Есть, видимо, что-то такое во мне и в моей жизни, что оказывает здесь влияние. "Человек, застегнутый на все пуговицы..."! Но можно ли сотрудничать с этими людьми?!
И в то же время тех, кто проявляет ко мне дружелюбие, я мерю вовсе не такой строгой меркой, как чужаков! Тут меня отличает непоследовательность, в которой надо еще разобраться.
Я с одинаковым равнодушием бываю дружелюбным и недружелюбным. Но и то и другое как бы периферийно. Я могу быть очень доброжелательным; но, видимо, лишь при надлежащих условиях? Всю свою жизнь я был неуравновешенным и проч.
И все-таки я питаю совершенно наивное убеждение, что поэт представляет собой высшую цель человечества; причем ко всему к этому я еще и хотел бы быть великим поэтом! Какое тщательно от самого себя запрятанное себялюбие!
Я столь же известен, сколь и неизвестен; но в результате получается не "наполовину известен", а какая-то странная смесь.
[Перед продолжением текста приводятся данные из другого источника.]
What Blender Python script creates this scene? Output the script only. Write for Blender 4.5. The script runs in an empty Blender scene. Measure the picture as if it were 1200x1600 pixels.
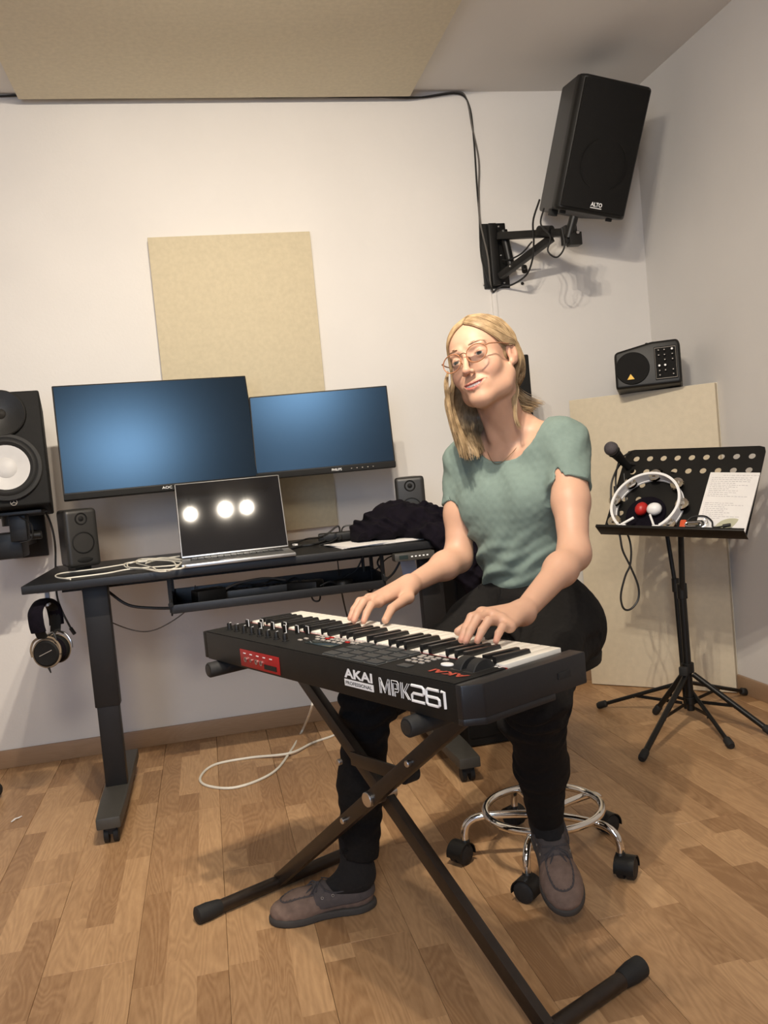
import bpy, bmesh, math, random
import numpy as np
from mathutils import Vector, Matrix
C_ = bpy.context.scene
COL = C_.collection
PI = math.pi
rnd = random.Random(7)

# ------------------------------------------------------------------ camera, world, lights, exposure
CAMP = np.array([0.0, 0.0, 1.04])
_y, _p, _r, FPX = math.radians(11.49), math.radians(3.11), math.radians(5.355), 1361.0
def _cam_axes():
    cy, sy, cp, sp = math.cos(_y), math.sin(_y), math.cos(_p), math.sin(_p)
    fw = np.array([sy*cp, cy*cp, -sp]); rt = np.array([cy, -sy, 0.0]); dn = np.cross(fw, rt)
    c, s = math.cos(_r), math.sin(_r)
    return np.array([c*rt+s*dn, -s*rt+c*dn, fw])
CM = _cam_axes()
cd = bpy.data.cameras.new('camera'); cam = bpy.data.objects.new('camera', cd); COL.objects.link(cam)
cd.sensor_fit = 'VERTICAL'; cd.sensor_height = 36; cd.lens = FPX/1600*36; cd.clip_start = .05
cam.matrix_world = Matrix([[CM[0][i], -CM[1][i], -CM[2][i], CAMP[i]] for i in range(3)] + [[0, 0, 0, 1]])
C_.camera = cam

w = bpy.data.worlds.new('world'); C_.world = w; w.use_nodes = True
w.node_tree.nodes['Background'].inputs[0].default_value = (0.45, 0.58, 0.92, 1)
w.node_tree.nodes['Background'].inputs[1].default_value = 0.30

def area_light(name, loc, target, sx, sy, power, color):
    ld = bpy.data.lights.new(name, 'AREA'); ld.shape = 'RECTANGLE'; ld.size = sx; ld.size_y = sy
    ld.energy = power; ld.color = color
    o = bpy.data.objects.new(name, ld); COL.objects.link(o); o.location = loc
    o.rotation_euler = (Vector(target)-Vector(loc)).to_track_quat('-Z', 'Y').to_euler()
    return o
area_light('cool_fill', (-.9, -1.50, 1.45), (.3, 2.4, .9), 1.0, 1.2, 24, (0.55, 0.72, 1.0))  # added cool fill light behind the camera, gives the shadows their blue
area_light('warm_front_fill', (-.15, -.75, 2.35), (.35, 2.4, .75), .45, .45, 21, (1.0, .88, .72))  # added warm frontal fill that brightens woman and keyboard, has no fixture
SPOTS = [((-.02, 1.15, 2.435), 34), ((.19, 1.15, 2.45), 66), ((.32, 1.15, 2.45), 38)]
for _l, _e in SPOTS:
    ld = bpy.data.lights.new('spotlight', 'SPOT'); ld.energy = _e*1.22; ld.color = (1.0, .88, .72)
    ld.spot_size = math.radians(125); ld.spot_blend = 1.0; ld.shadow_soft_size = .022
    o = bpy.data.objects.new('spotlight_beam', ld); COL.objects.link(o); o.location = _l
    o.rotation_euler = (Vector((.35, 3.5, .70))-Vector(_l)).to_track_quat('-Z', 'Y').to_euler()
C_.view_settings.view_transform = 'Standard'
C_.view_settings.look = 'None'
C_.view_settings.exposure = 0.60
C_.view_settings.gamma = 1.0
C_.view_settings.use_curve_mapping = False

# ------------------------------------------------------------------ helpers
def ray(x, y): return CM.T @ np.array([(x-600)/FPX, (y-800)/FPX, 1.0])
def at(x, y, Y): r = ray(x, y); return CAMP + r*(Y/r[1])
def onz(x, y, z): r = ray(x, y); return CAMP + r*((z-CAMP[2])/r[2])
def V(*a): return np.array(a, float)
def nrm(v): v = np.asarray(v, float); return v/np.linalg.norm(v)
def T(x, y, z): return Matrix.Translation((x, y, z))
def RX(a): return Matrix.Rotation(math.radians(a), 4, 'X')
def RY(a): return Matrix.Rotation(math.radians(a), 4, 'Y')
def RZ(a): return Matrix.Rotation(math.radians(a), 4, 'Z')
def frame(o, x, y, z): return Matrix([[x[i], y[i], z[i], o[i]] for i in range(3)] + [[0, 0, 0, 1]])
def align(p, d, up=(0, 0, 1)):
    d = nrm(d); up = np.array(up, float)
    if abs(np.dot(d, up)) > .98: up = np.array([0, 1.0, 0])
    x = nrm(np.cross(up, d)); y = np.cross(d, x)
    return frame(p, x, y, d)

def spline(pts, n=6):
    P = [np.array(p, float) for p in pts]
    if len(P) < 3: return P
    P = [2*P[0]-P[1]] + P + [2*P[-1]-P[-2]]; out = []
    for i in range(1, len(P)-2):
        a, b, c, d = P[i-1:i+3]
        for k in range(n):
            t = k/n
            out.append(.5*((2*b)+(-a+c)*t+(2*a-5*b+4*c-d)*t*t+(-a+3*b-3*c+d)*t**3))
    out.append(P[-2]); return out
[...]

[Декабрь 1937 года.] Хотя я еще никогда не читал "О глупости" столь хорошо, я впервые четко осознал и ее и свои слабости. Можно, вероятно, сказать, что все мои сочинения недостаточно следуют заповеди: "Услышь это". Хоть они и порождены строжайшим внутренним повелением, в них все-таки нет ничего коммуникативного; воля, столь сильная в творчестве, в сообщении слаба; можно сказать и так: эта осторожная манера изображения не находит для себя всеобъемлющего жеста. Или еще: я застреваю в путах мыслительных усилий и уже не придаю никакой важности применению мысли. Мой дух недостаточно практичен.
[Март 1938 года.] У меня очень слабо развита потребность сообщать что-либо другим: явное отклонение от того типа личности, который выражен в писателе.
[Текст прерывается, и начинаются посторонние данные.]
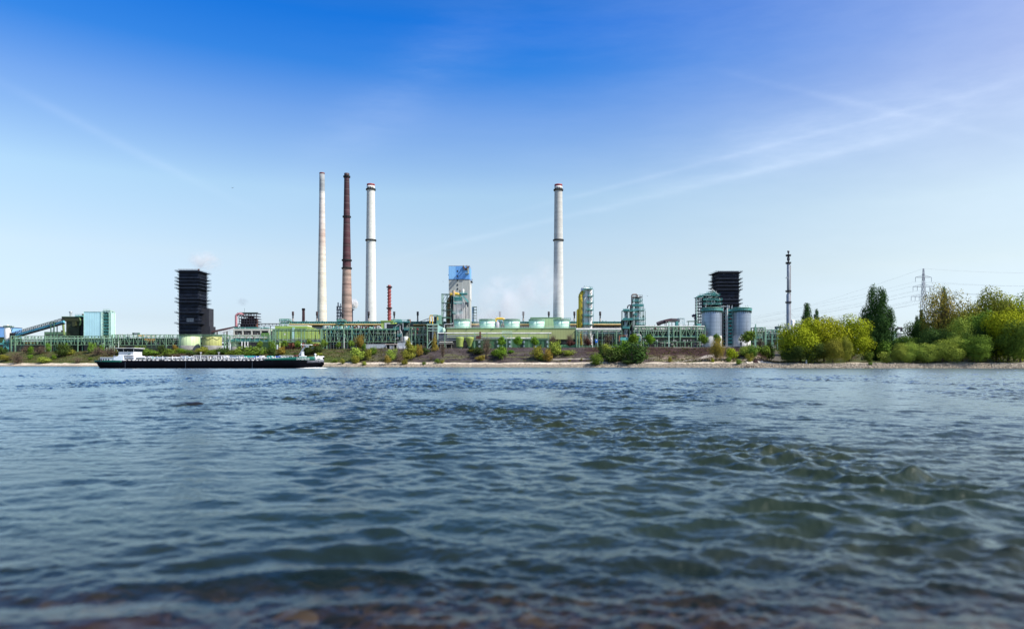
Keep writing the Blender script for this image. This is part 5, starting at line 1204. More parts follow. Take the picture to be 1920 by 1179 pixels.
for px0, px1, py in ((850, 866, 557), (850.5, 867.5, 561), (850.5, 866.5, 567.5), (862, 876, 549.5), (849, 868, 586.5)):
    m_ = MB(); pbox(m_, px0, px1, py, py+1.2, Y, -1.5, 8); m_.rail(X(px0, Y), X(px1, Y), Y-1.5, Z(py, Y), 1.3, .16, 1.8); pbox(m_, px0+1.5, px1-1.5, py+1.2, py+2.6, Y, -1, 6); part('platform', m_, teal, T)
m_ = MB(); pbox(m_, 854.5, 867, 570, 612, Y, 0, 8); part('housing', m_, M('blue grey housing', (.07, .09, .11), .6, 0, .3, .2, .5, 2), T)
for q in (867.6, 870.2, 873.6, 876.6): m_ = MB(); m_.cyl((X(q, Y), Y+1, Z(612, Y)), (X(q, Y), Y+1, Z(561+(q-867)*1.5, Y)), .45, n=8); part('riser_pipe', m_, lgrey, T)
m_ = MB(); pbox(m_, 867, 877.5, 566, 612, Y, 2.5, 8); part('filter_casing', m_, M('slate casing', (.05, .07, .09), .6, 0, .3, .2, .4), T)
m_ = MB(); A = Vector((X(866, Y), Y-.6, Z(553, Y))); Bv = Vector((X(878.5, Y), Y-.6, Z(567, Y))); m_.bar(A, Bv, .9); m_.bar(A+Vector((0, 0, 1.3)), Bv+Vector((0, 0, 1.3)), .25); part('inclined_stair', m_, teal, T)
part('short_stack', MB().lathe(X(867.4, Y), Y+5, [(1.1, Z(552, Y)), (1.1, Z(541.5, Y)), (.9, Z(541, Y))], 12), lgrey, T); part('short_stack', MB().cyl((X(861.5, Y), Y+5, Z(552, Y)), (X(861.5, Y), Y+5, Z(542.5, Y)), .5), rust, T)
part('bypass_pipe', MB().tube([(X(833.5, Y), Y-2, Z(614, Y)), (X(833.5, Y), Y-2, Z(609, Y)), (X(836, Y), Y-2, Z(608, Y)), (X(848, Y), Y-2, Z(608, Y)), (X(848.5, Y), Y-2, Z(605, Y))], .55, 8), grey, T)
m_ = MB(); pbox(m_, 830, 846.5, 595, 597, Y, -1.6, -.3); pbox(m_, 844.5, 846.5, 597, 611, Y, -1.6, -.3); pbox(m_, 828.5, 830.5, 595, 612, Y, -1.6, -.3); part('portal', m_, steel2, T)
Y = 640
T = thing('stair_tower', 'small open stair tower with a pale blue strip right of the blue-topped tower', 'stair tower', (X(890, Y), Y, G))
m_ = MB(); pbox(m_, 885, 888, 575, 603, Y, 1, 4); part('blue_shaft', m_, M('lighter azure cladding'), T)
m_ = MB()
for q in (888.3, 893.3): pbox(m_, q, q+.6, 574, 606, Y, 0, .5)
part('posts', m_, dark, T)
for py in (575, 580, 585.5, 591, 596): m_ = MB(); pbox(m_, 886, 894, py, py+.9, Y, -.5, 4); part('landing', m_, steel2, T)
# --- olive hall with drums ---------------------------------------------------------------------
Y = 508
T = thing('hall', 'long olive green clad hall carrying the row of mint cooling drums', 'hall', (X(960, Y), Y, G)); ol = M('olive green cladding', (.34, .38, .16), .6, 0, .08, .1, .15, 2.0)
m_ = MB(); pbox(m_, 838, 1030, 615.4, 634, Y, 0, 14); part('wall', m_, ol, T)
m_ = MB(); pbox(m_, 1030.1, 1079.5, 615.4, 634, Y, 0, 14); part('wall', m_, ol, T)
m_ = MB(); pbox(m_, 838, 1079.5, 634, 657, Y, 1.5, 14); part('lower_wall', m_, M('dark base wall', (.04, .05, .035), .7, 0, .4), T)
m_ = MB(); pbox(m_, 837, 1080.3, 614.4, 615.4, Y, -.4, 14.4); pbox(m_, 1079.5, 1080.6, 615.4, 640, Y, -.3, .5); part('roof_edge', m_, M('mint trim', (.28, .50, .34)), T)
m_ = MB(); m_.rail(X(838, Y), X(1079, Y), Y-.2, Z(614.4, Y), 1.2, .12, 1.8); part('roof_railing', m_, lgrey, T)
m_ = MB(); pbox(m_, 1030, 1079.5, 634, 636, Y, -.15, .5); part('lower_edge', m_, ol, T)
for q in (872, 919.5, 966.5, 1014): m_ = MB(); m_.bar((X(q, Y), Y-.25, Z(621.3, Y)), (X(q+5, Y), Y-.25, Z(616, Y)), .3); part('roof_stay', m_, steel2, T)
m_ = MB(); pbox(m_, 1046, 1080, 641, 645, Y, 1.1, 1.45); part('window_band', m_, glass, T)
m_ = MB(); pbox(m_, 1044, 1120, 646.5, 656, Y, -4, -3.4); part('green_fence_wall', m_, M('leaf green fence', (.10, .26, .12)), T)
GD = 'mint cooling drums on the roof of the olive hall'
Yd = 515; proto_d = None
mint = M('mint drum sheet', (.74, .88, .78), .45, 0, .08, .2, .15, 0)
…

Моей моралью, видимо, всегда была та, которую я в первом томе охарактеризовал как своего рода джентльменскую мораль. Безупречный в повседневности - но надо всем этим более высокий имморализм. Сейчас, однако, подошла пора делать выбор. Это, конечно, действие нашего века, обучающего нас азам истории.
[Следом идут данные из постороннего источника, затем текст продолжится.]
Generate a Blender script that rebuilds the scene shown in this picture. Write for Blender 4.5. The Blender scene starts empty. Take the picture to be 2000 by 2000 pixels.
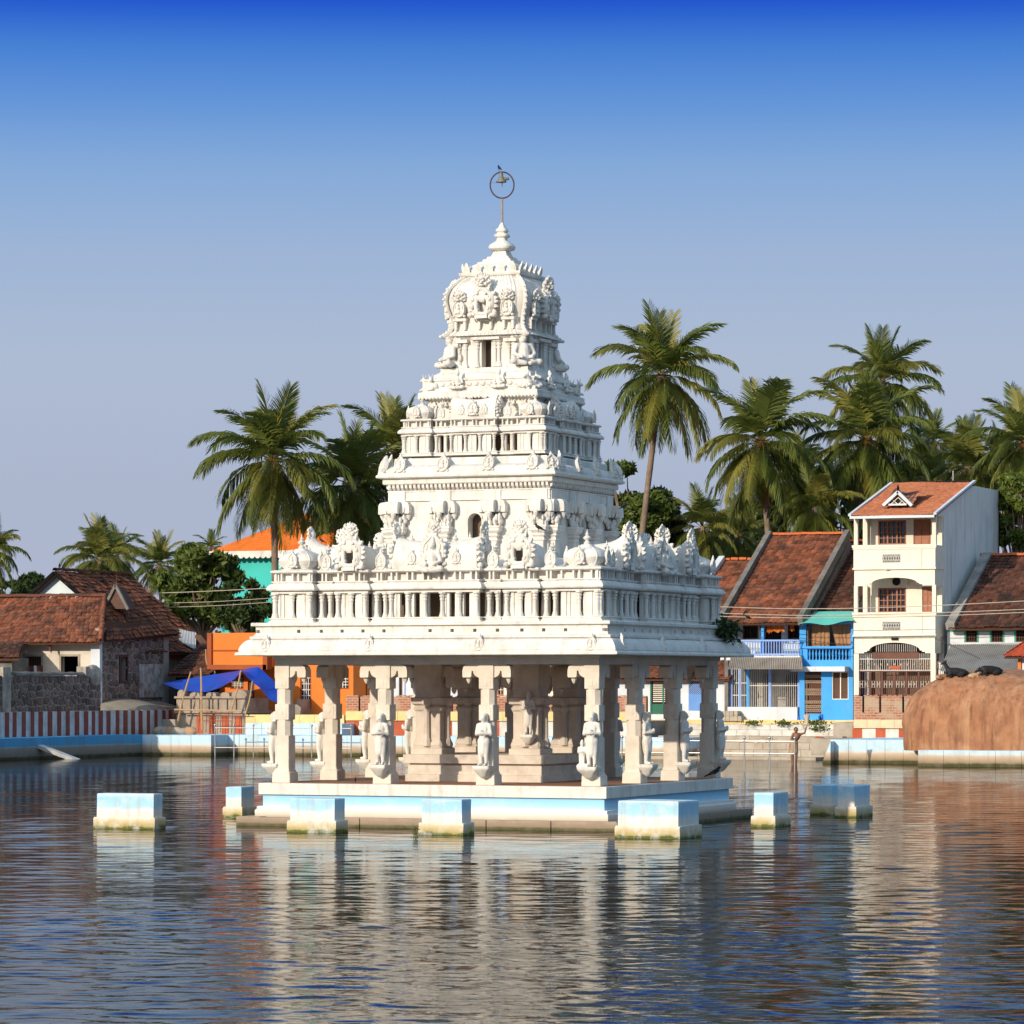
import bpy, bmesh, math, random
import numpy as np
from mathutils import Vector, Matrix, noise as mnoise
random.seed(7)
R = math.radians
scene = bpy.context.scene
COL = scene.collection

# ------------------------------------------------------------------ camera
# World axes follow the temple: x along its front, y away from the viewer's bank, z up, water level 0.
FPX, HOR = 7098.0, 1335.0            # focal length and horizon row of the photograph (2000 px wide)
YAW = R(22.5)
CR = Vector((math.cos(YAW), math.sin(YAW), 0)); CF = Vector((-math.sin(YAW), math.cos(YAW), 0))
CAM = Vector((34.77, -83.3, 3.42))
cam_d = bpy.data.cameras.new('camera'); cam = bpy.data.objects.new('camera', cam_d); COL.objects.link(cam)
cam.location = CAM; cam.rotation_euler = (R(90), 0, YAW)
cam_d.sensor_width = 36; cam_d.lens = 36 * FPX / 2000; cam_d.shift_y = (HOR - 1000) / 2000
cam_d.clip_start = 1; cam_d.clip_end = 9000
scene.camera = cam

# ------------------------------------------------------------------ sky and sun
EXPO = 0.9                          # the photograph is exposed for the shade as much as for the sun
SUN_AZ, SUN_EL = R(17), R(18.5)        # azimuth left of the temple's front normal
sun_vec = Vector((-math.sin(SUN_AZ) * math.cos(SUN_EL), -math.cos(SUN_AZ) * math.cos(SUN_EL), math.sin(SUN_EL)))
world = bpy.data.worlds.new('World'); scene.world = world; world.use_nodes = True
wn, wl = world.node_tree.nodes, world.node_tree.links
wn.clear()
w_out = wn.new('ShaderNodeOutputWorld'); w_bg = wn.new('ShaderNodeBackground'); w_bg.inputs[1].default_value = 0.15
w_sky = wn.new('ShaderNodeTexSky'); w_sky.sky_type = 'NISHITA'; w_sky.sun_disc = False
w_sky.sun_elevation = SUN_EL; w_sky.sun_rotation = math.atan2(sun_vec.x, sun_vec.y)
w_sky.air_density = 2.0; w_sky.dust_density = 2.0; w_sky.ozone_density = 4.0
w_tc = wn.new('ShaderNodeTexCoord'); w_sep = wn.new('ShaderNodeSeparateXYZ')
w_map = wn.new('ShaderNodeMapRange'); w_map.inputs['From Min'].default_value = 0; w_map.inputs['From Max'].default_value = 0.3
w_ramp = wn.new('ShaderNodeValToRGB')
def lin(c):
    return tuple((x / 12.92 if x <= .04045 else ((x + .055) / 1.055) ** 2.4) for x in (c[0] / 255, c[1] / 255, c[2] / 255)) + (1,)
stops = [(0.0, (178, 184, 204)), (0.046, (172, 182, 205)), (0.088, (174, 188, 211)), (0.118, (158, 181, 214)), (0.141, (133, 170, 217)),
         (0.158, (99, 149, 216)), (0.172, (70, 128, 212)), (0.181, (44, 100, 208)), (0.187, (30, 76, 202)), (0.196, (38, 74, 158)), (0.210, (56, 82, 124)), (0.3, (70, 92, 122))]
el = w_ramp.color_ramp.elements
while len(el) < len(stops): el.new(0.5)
for e, (p, c) in zip(el, stops): e.position = p / 0.3; e.color = lin(c)
w_x10 = wn.new('ShaderNodeVectorMath'); w_x10.operation = 'SCALE'; w_x10.inputs['Scale'].default_value = 1 / (0.15 * 2 ** EXPO)
w_fac = wn.new('ShaderNodeMapRange'); w_fac.inputs['From Min'].default_value = 0.20; w_fac.inputs['From Max'].default_value = 0.42
w_fac.inputs['To Min'].default_value = 0.0; w_fac.inputs['To Max'].default_value = 1.0
w_mix = wn.new('ShaderNodeMix'); w_mix.data_type = 'RGBA'
wl.new(w_tc.outputs['Generated'], w_sep.inputs[0]); wl.new(w_sep.outputs[2], w_map.inputs[0]); wl.new(w_map.outputs[0], w_ramp.inputs[0])
wl.new(w_ramp.outputs[0], w_x10.inputs[0]); wl.new(w_sep.outputs[2], w_fac.inputs[0]); wl.new(w_fac.outputs[0], w_mix.inputs['Factor'])
wl.new(w_x10.outputs[0], w_mix.inputs['A']); wl.new(w_sky.outputs[0], w_mix.inputs['B'])
wl.new(w_mix.outputs['Result'], w_bg.inputs[0]); wl.new(w_bg.outputs[0], w_out.inputs[0])

sun_d = bpy.data.lights.new('sun', 'SUN'); sun = bpy.data.objects.new('sun', sun_d); COL.objects.link(sun)
sun_d.energy = 2.2; sun_d.angle = R(0.55); sun_d.color = (1.0, 0.865, 0.69)
sun.rotation_euler = (-sun_vec).to_track_quat('-Z', 'Y').to_euler(); sun.location = (-60, -90, 60)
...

[Maй 1938 года.] За время работы над добрым десятком вариантов первых двухсот страниц "Человека без свойств" я познал очень важную вещь относительно самого себя: самая естественная для меня форма повествования ирония. Это равнозначно окончательному разрыву с идеалом, предписывающим изображение недосягаемых образцов. И также равнозначно осознанию того, что художник не должен (и не может) претендовать на философскую систему.
Совсем еще молодой человек, ты оказываешься однажды в незнакомой местности, где ты можешь положиться лишь на самые ближайшие ориентиры. Рядом есть люди, указывающие тебе ближайшие пути и затем покидающие тебя, - даже если они потом при случае и возвращаются. Вот в этой-то местности, таящей и соблазны и угрозы, ты начинаешь осторожно завладевать тем, что тебя привлекает, и вступать в противоборство с тем, что тебе угрожает. Так ты начинаешь устанавливать как активные, так и чисто духовные связи с миром. По-моему, такова исходная ситуация, в которой чаще всего оказывается человек и которая знаменует собой для большинства художников начало их творческого пути. Следы этого см., например, у Томаса Манна.